§ WRITTEN INSTRUCTION:
Everything from the first line of the entries below through the line holding "sc.view_settings.exposure=0.5" must be printed exactly as written.

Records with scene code
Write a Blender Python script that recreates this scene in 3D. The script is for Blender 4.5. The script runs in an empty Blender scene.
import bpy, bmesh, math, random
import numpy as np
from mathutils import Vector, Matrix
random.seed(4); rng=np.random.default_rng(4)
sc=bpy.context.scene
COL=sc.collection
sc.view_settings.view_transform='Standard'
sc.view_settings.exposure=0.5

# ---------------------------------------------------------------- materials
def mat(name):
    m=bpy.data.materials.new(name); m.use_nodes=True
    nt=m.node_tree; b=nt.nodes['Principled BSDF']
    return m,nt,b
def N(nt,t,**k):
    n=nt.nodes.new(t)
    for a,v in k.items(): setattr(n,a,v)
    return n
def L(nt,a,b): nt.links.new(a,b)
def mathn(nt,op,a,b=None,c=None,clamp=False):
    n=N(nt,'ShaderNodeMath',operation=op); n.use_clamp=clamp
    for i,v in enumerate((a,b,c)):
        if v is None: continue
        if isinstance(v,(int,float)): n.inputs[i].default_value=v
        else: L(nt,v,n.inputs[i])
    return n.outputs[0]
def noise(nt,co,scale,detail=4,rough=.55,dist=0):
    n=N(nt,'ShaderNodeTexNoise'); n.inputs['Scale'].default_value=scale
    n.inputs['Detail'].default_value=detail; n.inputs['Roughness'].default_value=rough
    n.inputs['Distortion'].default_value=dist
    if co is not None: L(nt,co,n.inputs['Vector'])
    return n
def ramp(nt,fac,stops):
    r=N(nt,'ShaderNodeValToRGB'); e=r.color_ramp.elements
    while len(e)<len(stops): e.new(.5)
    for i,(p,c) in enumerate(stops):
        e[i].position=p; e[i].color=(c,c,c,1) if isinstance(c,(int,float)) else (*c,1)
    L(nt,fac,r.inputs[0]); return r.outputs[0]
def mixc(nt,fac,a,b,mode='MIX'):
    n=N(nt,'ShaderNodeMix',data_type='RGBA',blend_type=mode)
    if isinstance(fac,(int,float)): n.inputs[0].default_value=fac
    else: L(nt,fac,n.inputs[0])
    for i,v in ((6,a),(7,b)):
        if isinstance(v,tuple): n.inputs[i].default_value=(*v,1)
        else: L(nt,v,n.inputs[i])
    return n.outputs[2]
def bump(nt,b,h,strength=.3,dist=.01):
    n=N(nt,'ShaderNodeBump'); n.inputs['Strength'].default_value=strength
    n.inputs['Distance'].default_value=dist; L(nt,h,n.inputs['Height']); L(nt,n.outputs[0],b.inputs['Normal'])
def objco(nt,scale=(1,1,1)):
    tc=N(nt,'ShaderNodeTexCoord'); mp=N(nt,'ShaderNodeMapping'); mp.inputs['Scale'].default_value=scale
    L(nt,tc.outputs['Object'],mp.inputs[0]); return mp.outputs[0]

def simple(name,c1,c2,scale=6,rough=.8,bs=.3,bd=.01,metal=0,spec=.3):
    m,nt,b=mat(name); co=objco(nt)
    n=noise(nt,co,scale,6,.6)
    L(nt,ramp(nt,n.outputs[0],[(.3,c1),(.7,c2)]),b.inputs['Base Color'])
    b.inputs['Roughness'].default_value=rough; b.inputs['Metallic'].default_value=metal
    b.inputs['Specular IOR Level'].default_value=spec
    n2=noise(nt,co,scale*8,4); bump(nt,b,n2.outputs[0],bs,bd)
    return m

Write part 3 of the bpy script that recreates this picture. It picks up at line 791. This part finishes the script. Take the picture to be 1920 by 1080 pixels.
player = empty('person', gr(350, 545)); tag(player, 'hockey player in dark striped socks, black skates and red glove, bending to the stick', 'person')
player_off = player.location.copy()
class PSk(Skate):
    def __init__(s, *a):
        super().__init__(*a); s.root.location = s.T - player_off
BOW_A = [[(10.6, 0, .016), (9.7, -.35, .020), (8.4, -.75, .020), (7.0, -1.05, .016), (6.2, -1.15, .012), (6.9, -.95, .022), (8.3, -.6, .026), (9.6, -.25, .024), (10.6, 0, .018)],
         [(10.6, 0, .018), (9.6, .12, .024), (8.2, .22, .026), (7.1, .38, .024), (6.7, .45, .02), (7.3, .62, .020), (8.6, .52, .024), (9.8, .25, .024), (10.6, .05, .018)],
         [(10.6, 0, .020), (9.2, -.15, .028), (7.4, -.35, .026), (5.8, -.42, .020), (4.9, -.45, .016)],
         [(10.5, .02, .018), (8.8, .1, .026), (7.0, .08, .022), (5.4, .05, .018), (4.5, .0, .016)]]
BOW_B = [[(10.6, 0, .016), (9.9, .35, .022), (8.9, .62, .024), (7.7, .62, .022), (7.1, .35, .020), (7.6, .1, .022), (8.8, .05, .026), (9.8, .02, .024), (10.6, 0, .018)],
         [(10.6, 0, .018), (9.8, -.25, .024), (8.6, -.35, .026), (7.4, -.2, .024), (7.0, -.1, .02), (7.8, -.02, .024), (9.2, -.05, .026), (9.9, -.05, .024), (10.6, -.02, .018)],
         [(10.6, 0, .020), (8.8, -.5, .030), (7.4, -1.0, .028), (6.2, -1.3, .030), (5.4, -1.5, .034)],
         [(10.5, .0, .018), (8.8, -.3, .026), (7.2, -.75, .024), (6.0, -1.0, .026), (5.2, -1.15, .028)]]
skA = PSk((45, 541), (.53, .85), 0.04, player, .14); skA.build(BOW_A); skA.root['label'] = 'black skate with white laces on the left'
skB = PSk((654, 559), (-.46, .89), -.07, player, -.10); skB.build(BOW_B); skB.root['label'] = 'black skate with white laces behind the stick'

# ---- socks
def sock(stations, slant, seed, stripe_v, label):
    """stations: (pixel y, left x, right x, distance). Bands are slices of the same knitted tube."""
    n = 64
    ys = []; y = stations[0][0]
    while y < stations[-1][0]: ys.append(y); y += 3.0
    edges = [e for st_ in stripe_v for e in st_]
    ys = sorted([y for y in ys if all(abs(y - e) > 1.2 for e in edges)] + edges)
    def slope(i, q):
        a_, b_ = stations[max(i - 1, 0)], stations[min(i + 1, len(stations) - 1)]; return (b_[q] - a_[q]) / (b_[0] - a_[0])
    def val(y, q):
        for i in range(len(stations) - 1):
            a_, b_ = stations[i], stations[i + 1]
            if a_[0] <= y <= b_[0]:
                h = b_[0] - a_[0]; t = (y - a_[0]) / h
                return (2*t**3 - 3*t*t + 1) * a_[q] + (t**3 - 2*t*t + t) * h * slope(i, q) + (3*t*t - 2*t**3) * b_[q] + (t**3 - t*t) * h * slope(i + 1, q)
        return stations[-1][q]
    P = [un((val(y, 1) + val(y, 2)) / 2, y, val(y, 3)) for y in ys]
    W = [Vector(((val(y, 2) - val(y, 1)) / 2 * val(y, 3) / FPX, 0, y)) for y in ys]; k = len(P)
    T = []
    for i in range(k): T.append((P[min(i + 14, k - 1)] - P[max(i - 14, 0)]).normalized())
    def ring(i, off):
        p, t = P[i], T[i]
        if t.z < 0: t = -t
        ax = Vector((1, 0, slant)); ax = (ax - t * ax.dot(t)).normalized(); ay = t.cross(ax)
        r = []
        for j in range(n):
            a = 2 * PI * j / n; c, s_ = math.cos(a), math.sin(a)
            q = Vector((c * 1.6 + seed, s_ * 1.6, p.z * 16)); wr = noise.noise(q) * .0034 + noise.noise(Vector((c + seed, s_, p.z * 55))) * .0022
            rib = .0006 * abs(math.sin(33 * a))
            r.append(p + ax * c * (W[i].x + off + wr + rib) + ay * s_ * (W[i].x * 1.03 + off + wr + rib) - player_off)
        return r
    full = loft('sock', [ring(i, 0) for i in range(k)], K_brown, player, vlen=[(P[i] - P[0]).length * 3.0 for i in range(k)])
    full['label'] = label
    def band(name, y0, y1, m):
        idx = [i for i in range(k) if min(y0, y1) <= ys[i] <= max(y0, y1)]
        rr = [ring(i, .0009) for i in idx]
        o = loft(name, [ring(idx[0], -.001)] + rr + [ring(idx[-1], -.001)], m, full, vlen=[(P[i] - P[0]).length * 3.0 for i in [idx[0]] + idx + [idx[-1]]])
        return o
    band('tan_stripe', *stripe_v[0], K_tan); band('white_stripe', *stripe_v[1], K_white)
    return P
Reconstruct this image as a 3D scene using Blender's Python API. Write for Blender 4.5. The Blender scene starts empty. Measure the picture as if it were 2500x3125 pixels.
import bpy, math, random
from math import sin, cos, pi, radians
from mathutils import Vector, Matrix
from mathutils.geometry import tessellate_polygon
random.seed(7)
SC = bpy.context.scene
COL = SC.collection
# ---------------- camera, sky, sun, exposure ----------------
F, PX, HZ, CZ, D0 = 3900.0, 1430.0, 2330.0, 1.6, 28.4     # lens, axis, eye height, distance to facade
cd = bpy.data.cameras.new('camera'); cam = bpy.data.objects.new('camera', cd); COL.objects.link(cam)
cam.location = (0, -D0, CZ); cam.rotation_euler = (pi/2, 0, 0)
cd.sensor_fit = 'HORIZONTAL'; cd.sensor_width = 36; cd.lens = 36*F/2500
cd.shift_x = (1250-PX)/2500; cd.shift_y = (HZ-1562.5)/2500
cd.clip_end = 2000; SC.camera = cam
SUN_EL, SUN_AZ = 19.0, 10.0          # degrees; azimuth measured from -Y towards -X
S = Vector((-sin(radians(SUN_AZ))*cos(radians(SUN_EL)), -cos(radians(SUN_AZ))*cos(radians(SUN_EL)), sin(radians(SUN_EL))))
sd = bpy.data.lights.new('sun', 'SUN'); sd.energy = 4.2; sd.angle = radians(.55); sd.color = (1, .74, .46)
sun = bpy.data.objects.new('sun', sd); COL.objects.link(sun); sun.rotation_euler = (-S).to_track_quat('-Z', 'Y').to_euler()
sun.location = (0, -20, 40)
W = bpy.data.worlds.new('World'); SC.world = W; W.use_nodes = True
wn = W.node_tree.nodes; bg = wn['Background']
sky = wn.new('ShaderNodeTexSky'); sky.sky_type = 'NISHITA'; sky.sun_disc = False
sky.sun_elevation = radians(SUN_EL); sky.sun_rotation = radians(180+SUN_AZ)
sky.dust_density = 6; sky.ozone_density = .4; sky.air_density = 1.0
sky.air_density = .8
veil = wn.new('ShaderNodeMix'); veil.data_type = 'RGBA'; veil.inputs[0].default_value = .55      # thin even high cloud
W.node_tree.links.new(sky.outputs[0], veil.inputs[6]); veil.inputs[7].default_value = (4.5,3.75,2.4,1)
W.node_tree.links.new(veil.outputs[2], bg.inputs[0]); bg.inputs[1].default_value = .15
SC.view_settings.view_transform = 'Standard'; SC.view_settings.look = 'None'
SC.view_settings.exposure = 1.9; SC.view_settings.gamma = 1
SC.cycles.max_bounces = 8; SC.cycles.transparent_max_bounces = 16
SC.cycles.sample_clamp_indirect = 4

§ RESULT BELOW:
Write a Blender Python script that recreates this scene in 3D. The script is for Blender 4.5. The script runs in an empty Blender scene.
import bpy, bmesh, math, random
import numpy as np
from mathutils import Vector, Matrix
random.seed(4); rng=np.random.default_rng(4)
sc=bpy.context.scene
COL=sc.collection
sc.view_settings.view_transform='Standard'
sc.view_settings.exposure=0.5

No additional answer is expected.